Principal financiador agrícola do mundo, o banco de origem holandesa Rabobank começou a monitorar aquela que promete ser a "próxima fonteira do mercado de proteína animal" no Brasil: a aquicultura. Em estudo inédito, a instituição vislumbra um crescimento contínuo da atividade pelo menos até 2022. O banco calcula que a produção de pescados em cativeiro alcançará cerca de 960 mil toneladas nos próximos nove anos, o dobro das 480 mil produzidas em 2010, segundo os dados mais recentes do Ministério da Pesca.
"O Brasil possui todos os ingredientes para se tornar a próxima superpotência em pescados, rivalizando com produtores como Tailândia, Noruega e China", aponta o estudo "Aquicultura Brasileira: Uma grande indústria de pescados em gestação", assinado pelos analistas do banco Guilherme Melo e Gorjan Nokolik.
Na avaliação do Rabobank, o Brasil reúne condições ideais para suprir o crescimento da demanda por pescados no próximos anos. Melo lembra que o país possui uma das maiores reservas de água do mundo e ampla oferta dos grãos - soja e milho - usados na ração dos peixes. A alimentação representa cerca de 60% dos custos de produção da aquicultura.
De acordo com o estudo, o papel do país no comércio global de pescados pode ser reforçado pelas dificuldades que a China, líder absoluta nas exportações, enfrentará para ampliar a produção de tilápias. Hoje, os chineses fornecem 90% da tilápia congelada importada pelos Estados Unidos e 37% do peixe fresco, conforme o Departamento de Agricultura dos EUA (USDA).

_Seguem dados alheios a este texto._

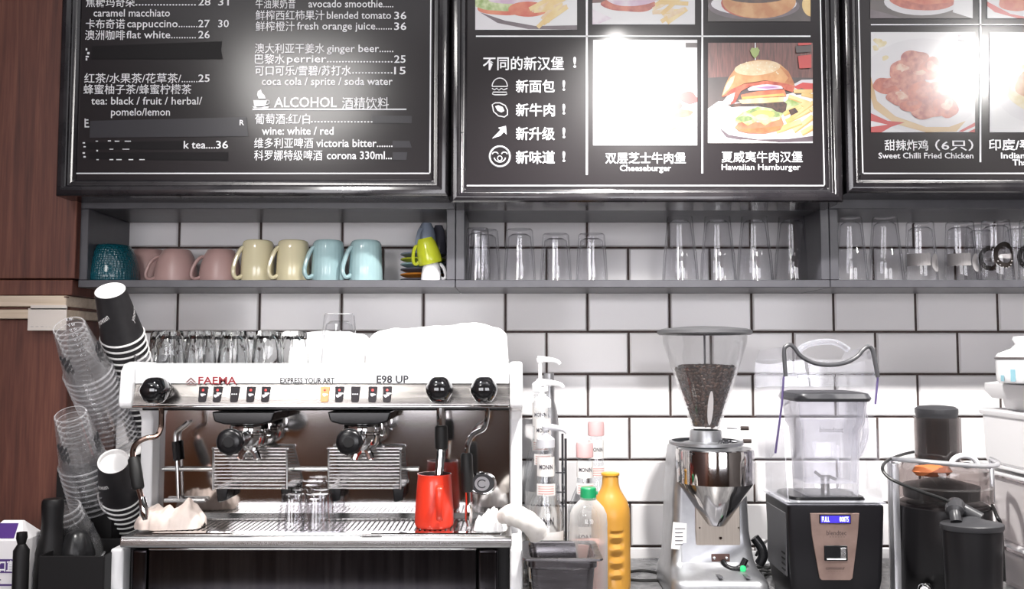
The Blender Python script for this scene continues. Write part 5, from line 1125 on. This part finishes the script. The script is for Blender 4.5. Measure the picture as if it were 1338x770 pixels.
# roasted beans: shown beans are modelled against the hopper's wall and on top of the heap
bean_mats = [mat('bean_a', (.055, .026, .018), .45), mat('bean_b', (.085, .042, .028), .45), mat('bean_c', (.035, .017, .012), .4)]
m = MB(); rnd = random.Random(3); zb_a, zb_b = z0(556), z0(480)
def hr(z): return w_(942)-.003+(w_(976)-w_(942))*(z-zh0-.006)/(zh1-zh0-.006)-.0025
ms = MB()
ms.lathe([(0, zb_a), (hr(zb_a)-.004, zb_a), (hr(zb_b)-.004, zb_b), (hr(zb_b)*.6, zb_b+.003), (0, zb_b+.005)], bean_mats[2], seg=40)
nb = 0
def bean(c, nrm, rr):
    global nb
    q = nrm.to_track_quat('Z', 'Y').to_matrix().to_4x4() @ Matrix.Rotation(rr.uniform(0, 6.3), 4, 'Z')
    ms.lathe([(0, -.0022), (.0034, -.0012), (.0043, .0004), (.0030, .0022), (0, .0027)], bean_mats[rr.choice((0, 0, 1, 1, 2))], loc=c, seg=7, M=q, sx=1.25, sy=.85)
z = zb_a+.003
while z < zb_b:
    r_ = hr(z)-.003; n = int(2*PI*r_/.0085)
    for j in range(n):
        a = 2*PI*(j+rnd.uniform(-.25, .25))/n+(z*900 % 1)
        if math.sin(a) > .35: continue
        zz = z+rnd.uniform(-.0018, .0018); bean(Vector((r_*math.cos(a), r_*math.sin(a), zz)), Vector((math.cos(a), math.sin(a), -.45+rnd.uniform(-.3, .3))), rnd)
    z += .0068
for j in range(130):
    a, r_ = rnd.uniform(0, 6.28), hr(zb_b)*math.sqrt(rnd.random())*.97; bean(Vector((r_*math.cos(a), r_*math.sin(a), zb_b+.004*(1-r_/.08)+rnd.uniform(0, .002))), Vector((rnd.uniform(-.4, .4), rnd.uniform(-.4, .4), 1)), rnd)
ms.bm.transform(Matrix.Translation((cx_, -.02, 0))); o = ms.build('coffee_beans', t, local=True); o['kind'] = 'stuff'
m = MB(); za, zc_ = z0(540), z0(522); f = lambda a, z: Vector((cx_+(hr(z)+.0062)*math.sin(a), -.02-(hr(z)+.0062)*math.cos(a), z))
pts = []
for j in range(24):
    q = 2*PI*j/24; zz = z0(531)+.0355*math.sin(q); pts.append(f(.02+.115*math.cos(q)*(.055/max(hr(zz), .01))*.8, zz))
m.face(pts, mat('clear_sticker', (.52, .49, .49), .3)); m.build('oval_sticker', t, local=True)
# ---------------- blender
bf, bb = .43, .265; xl, xr = X(1030.5, bf, 700), X(1157, bf, 700); xm = (xl+xr)/2; zb_ = Z(660, bf); t = thing('blender', 'black blender with a clear square jar inside a raised clear hood', 'blender', (xm, -(bf+bb)/2, ZC))
m = MB(); loft(m, [ring(xl+.012, xr-.012, -bf+.012, -bb-.01, .012, ZC+.0005), ring(xl+.004, xr-.004, -bf+.004, -bb-.003, .012, ZC+.05), ring(xl, xr, -bf, -bb, .008, zb_-.012), ring(xl, xr, -bf, -bb, .008, zb_-.003), ring(xl+.004, xr-.004, -bf+.004, -bb-.004, .008, zb_)], mat('blender_black', (.007, .0065, .008), .28, spec=.4), True, True); m.build('motor_base', t)
m = MB(); m.box((xl-.0008, -bf+.016, ZC+.055), (xl+.002, -bb-.016, zb_-.018), mat('side_grey', (.14, .14, .15), .35, .6), .0015, 1)
sd = m.build('side_plate', t); m = MB()
for q in range(4): zq_ = Z(724+q*7.2, bf-.03); m.box((xl-.0016, -bf+.022, zq_), (xl-.0006, -bf+.045, zq_+.0035), soft_black)
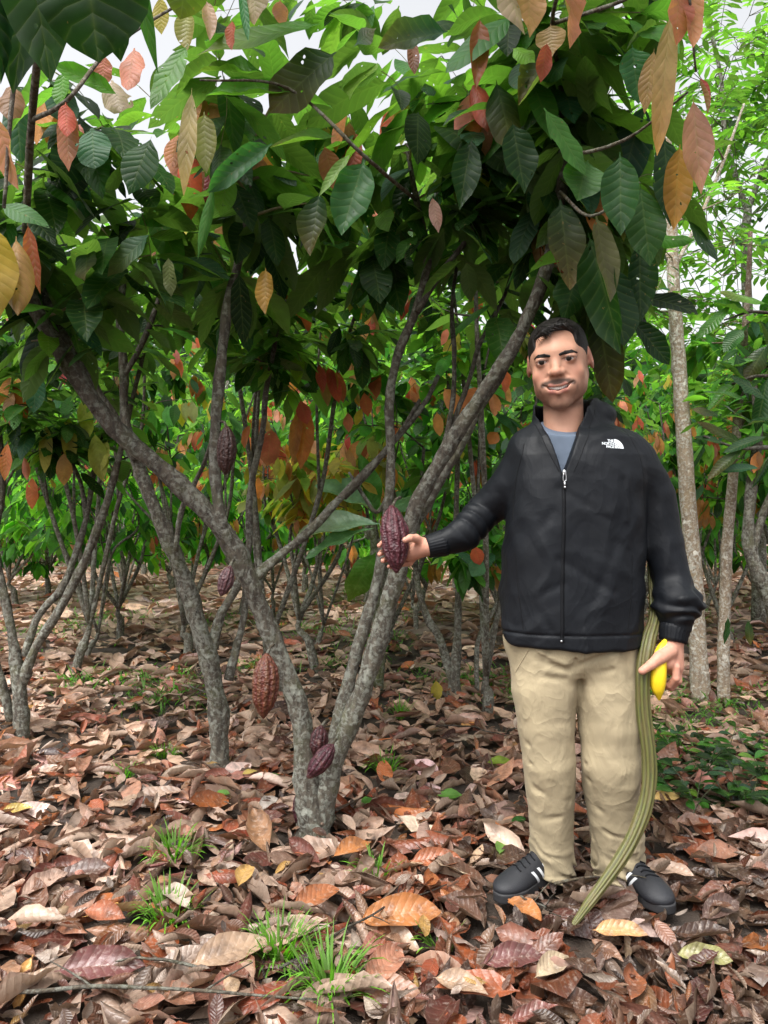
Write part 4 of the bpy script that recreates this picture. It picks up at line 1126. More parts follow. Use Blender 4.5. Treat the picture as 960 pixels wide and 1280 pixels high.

A liderança chinesa no mercado de tilápias parecia inabalável até 2011, quando problemas climáticos emitiram "os primeiros sinais de fraqueza da indústria", analisa o Rabobank. O trabalho mostra que a forte recuperação da produção chinesa no ano passado não foi suficiente. O alto custo da mão de obra e da produção de ração são os principais desafios do país asiático, que produz cerca de 1 milhão de toneladas do peixe por ano.
O Brasil pode encontrar nesses pontos fracos do concorrente uma oportunidade para avançar, abocanhando um filão do comércio global de tilápia, a quarta espécie mais consumida dos EUA, atrás de camarão, atum e salmão. O Rabobank estima que a produção brasileira de tilápias alcançará 413 mil toneladas em 2022, alta de 166% sobre a produção de 2010.
Apesar do avanço projetado pelo Rabobank, o país encontra muitos obstáculos, a começar pela competitividade da indústria nacional. Segundo o analista Guilherme Melo, as principais empresas do setor ainda trabalham com escalas acanhadas, baixa qualidade de ração e falta de definição de padrão (peso e tamanho) dos produtos. Recentemente, o ministro da Pesca, Marcello Crivella, criticou a qualidade da ração produzida no Brasil.
Para Melo, só uma indústria de grande escala, a exemplo das integrações de aves e suínos, "puxaria o gatilho" nas áreas de insumos como genética e ração. "O Brasil está na infância da aquicultura e isso vale para toda a cadeia produtiva", afirma.
Para o Rabobank, o país precisa acelerar as liberações de novas áreas para a aquicultura. No fim do ano passado, o governo federal fez alguns avanços quando autorizou a criação de tambaquis em reservatórios de hidrelétricas na bacia do rio Tocantins. À época, o governo disse que a medida, aliada à linha de R$ 500 milhões aprovada pelo BNDES e aos R$ 4,1 bilhões do Plano Safra da Pesca e Aquicultura, poderia duplicar a produção de peixes de água doce em poucos anos.
Para o analista, o Brasil deve se concentrar no desenvolvimento de poucas espécies, como tilápia (carro-chefe da aquicultura e com potencial de exportação), camarão (com forte demanda do mercado doméstico) e o tambaqui, peixe amazônico que pode se tornar marca registrada do país no exterior.